Следует разделять целевую установку, способ производства и способ восприятия, чтобы представить схему исторического развития. Выставка «Монумента» — и интенция художника, и вложение капитала. В эпоху Саркози капитал имел огромное значение. Художники должны были сами найти себе меценатов. Бюрен отказался от переговоров с представителями французского капитала и отверг фасад дворца, который для него символизировал эпоху новых колониальных пространств. Он использует свет как основной элемент, ориентируется на купол, но при этом занимается полом, его он соотносит с масштабом зрителя. Таким образом, используя институциональный и архитектурный аппарат, Бюрен создает публичное пространство, акцентируя ценность зрителя. Но не желая инструментализировать публику, он предлагает ей испытать ощущение радости без всякого отчуждения.
Вслед за Пуэнсо мы можем сказать, что Бюрен дает инструмент, а не зрелище, продолжая лучшие традиции западной институциональной критики, преосмысляющей выставочное пространство как модель взаимоотношения искусства и институтов власти, искусства и института искусства, искусства и зрителя.
В выступлении Натальи Смолянской, продолжавшей тему переосмысления выставочного пространства, причем не только в теории, но и в кураторской выставке, проходившей в это время на Фабрике, и опирающейся на своеобразный опыт русского авангарда и российского искусства последних лет, говорилось, что есть проблема включения авангардного проекта трансформации жизни с помощью искусства в актуальные практики — потеряны маркеры. Однако можно переосмыслить выставочное пространство и переозначить его, вернув статус места труда, места коллективного творчества и совместного размышления.

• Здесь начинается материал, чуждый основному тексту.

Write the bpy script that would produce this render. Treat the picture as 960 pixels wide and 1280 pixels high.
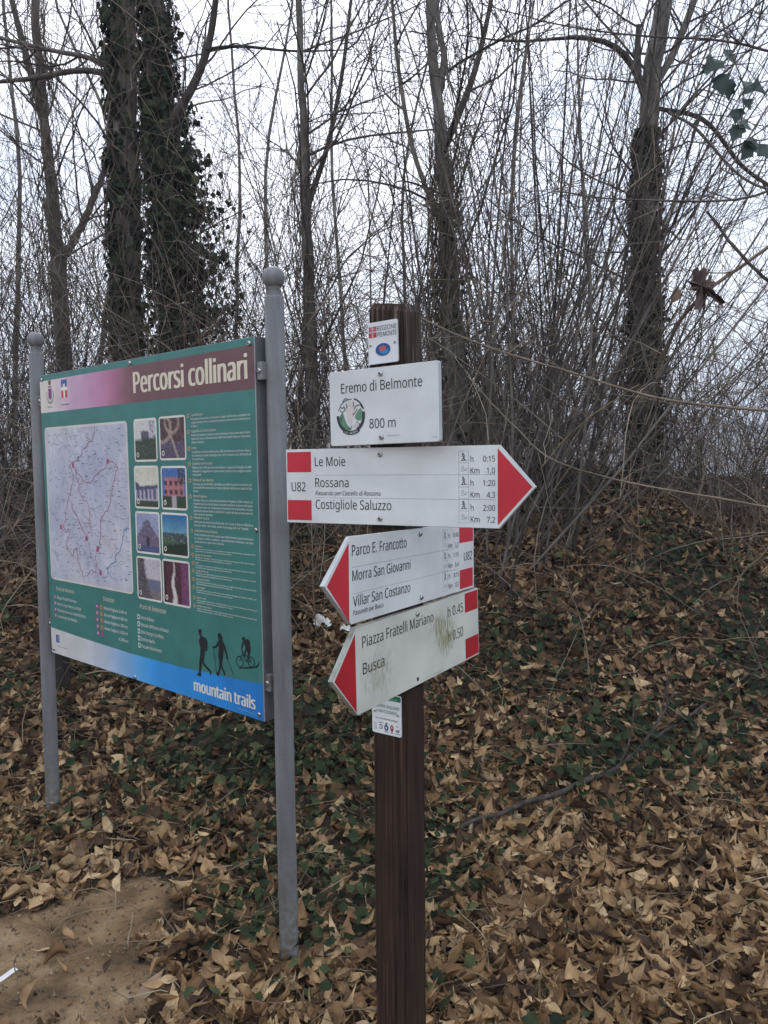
import bpy, bmesh, math, random
import numpy as np
from mathutils import Matrix, Vector, Euler

for o in list(bpy.data.objects):
    bpy.data.objects.remove(o)
SC = bpy.context.scene
COL = SC.collection
R_ = math.radians

# ------------------------------------------------------------------ camera
EYE = 1.5
PITCH = math.atan(51 / 960)
cam_d = bpy.data.cameras.new('camera')
cam = bpy.data.objects.new('camera', cam_d)
COL.objects.link(cam)
cam.location = (0, 0, EYE)
cam.rotation_euler = (math.pi / 2 - PITCH, 0, 0)
cam_d.sensor_fit = 'VERTICAL'
cam_d.sensor_height = 36
cam_d.sensor_width = 27
cam_d.lens = 27.0
cam_d.clip_start = 0.05
cam_d.clip_end = 6000
SC.camera = cam

# ------------------------------------------------------------------ sky + sun
SUN_EL, SUN_AZ = 48, 8          # degrees; azimuth measured from +y (straight ahead) towards -x
w = bpy.data.worlds.new('World')
SC.world = w
w.use_nodes = True
nt = w.node_tree
nt.nodes.clear()
out = nt.nodes.new('ShaderNodeOutputWorld')
sky = nt.nodes.new('ShaderNodeTexSky')
sky.sky_type = 'NISHITA'
sky.sun_disc = False
sky.sun_elevation = R_(SUN_EL)
sky.sun_rotation = R_(-SUN_AZ)
sky.air_density = 1.0
sky.dust_density = 2.0
bg1 = nt.nodes.new('ShaderNodeBackground')
bg1.inputs['Strength'].default_value = 0.05
nt.links.new(sky.outputs[0], bg1.inputs['Color'])
tc = nt.nodes.new('ShaderNodeTexCoord')
mp = nt.nodes.new('ShaderNodeMapping')
mp.inputs['Scale'].default_value = (1.2, 1.2, 3.0)
nz = nt.nodes.new('ShaderNodeTexNoise')
nz.inputs['Scale'].default_value = 1.5
nz.inputs['Detail'].default_value = 5
rp = nt.nodes.new('ShaderNodeValToRGB')
rp.color_ramp.elements[0].position = 0.40
rp.color_ramp.elements[0].color = (0.44, 0.53, 0.70, 1)
rp.color_ramp.elements[1].position = 0.60
rp.color_ramp.elements[1].color = (0.90, 0.90, 0.91, 1)
bg2 = nt.nodes.new('ShaderNodeBackground')
bg2.inputs['Strength'].default_value = 0.72
add = nt.nodes.new('ShaderNodeAddShader')
nt.links.new(tc.outputs['Generated'], mp.inputs[0])
nt.links.new(mp.outputs[0], nz.inputs['Vector'])
nt.links.new(nz.outputs[0], rp.inputs[0])
sxyz = nt.nodes.new('ShaderNodeSeparateXYZ')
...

Виталий Пацюков отметил, что проект выставки и конференции симптоматичны: время и пространство руинированы. Происходят процессы руинирования культуры, искусства и самого вещества, которое почти полностью заменено технологиями. Художники предлагают жить в этом новом пространстве, где разрушены границы между жизнью и искусством, и эстетизировать руинирование. Но, в отличие от исторического авангарда, сегодня нет идей пафоса и жизнестроительства, лишь проблема выживания в ситуации тотальной безысходности. Выходом может быть отказ от художественного поведения или от технологий, как в любительском искусстве, принципиально отвергающем авангардные идеи. Выставка свидетельствует о том, что искусство должно жить в пространстве нашего сознания, и ставит проблему деятельности как поступка (по Бахтину), когда художник говорит о проблеме, о своем желании что-то изменить — не систему, которая тотальна, но поведение человека. Классический авангард рассматривал нашу реальность как брошенную планету, с которой все улетели. Дюшан сетовал, что картина Сезанна заслоняет ему живую гору Сент-Виктуар. То есть культура подменяет реальность, и выставка заставляет думать о том, как это преодолеть.
* Институциональная критика — свод практик и теорий современного искусства, формулирующих критическое высказывание по отношению к искусству и социополитическим условиям его действия.